Masters Theses

Date of Award


Degree Type


Degree Name

Master of Science


Materials Science and Engineering

Major Professor

George M. Pharr

Committee Members

Warren C. Oliver, Carl J. McHargue


Over the past 10 years, a number of investigators have proposed methods to measure the yield strength of metals using instrumented indentation experiments performed with a sphere [1-6]. Among the proposed methods that are easy to implement experimentally and do not require any additional novel characterization techniques or proprietary software analysis are those of Field and Swain, Yu and Blanchard, Ma et al., Cao and Lu, Kogut and Komvopoulos, and Lee, Lee, and Pharr. However, these methods have yet to be rigorously verified experimentally. The objectives of this work are twofold: first, identify the basic principles, predictions, data analysis routine, and potential experimental obstacles of each proposed method, and second, contribute to the experimental verification of four of the six methods by testing their ability to accurately predict the yield strength of the aluminum alloy 6061-T6. Tensile and indentation samples were taken from the same 3.175 mm thick sheet and the surface of the indentation sample was given the best possible mechanical polish.

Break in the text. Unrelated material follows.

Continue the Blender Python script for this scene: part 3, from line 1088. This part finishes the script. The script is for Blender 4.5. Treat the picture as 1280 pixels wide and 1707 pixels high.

The indentation experiments were performed using a 90 degree diamond cone with a mechanically polished radius of 385 nm. Field and Swain’s procedure overestimated the tensile flow curve by roughly 40% which precluded obtaining a meaningful estimate of the yield strength. Yu and Blanchard’s model overestimated the yield strength by approximately 55%. The procedures proposed by Ma et al., and Cao and Lu were inconsistent with the experimental observations and could not be implemented. Among the most likely explanations for these surprisingly poor results are the effects of roughness and contaminants on the surface and an indentation size effect.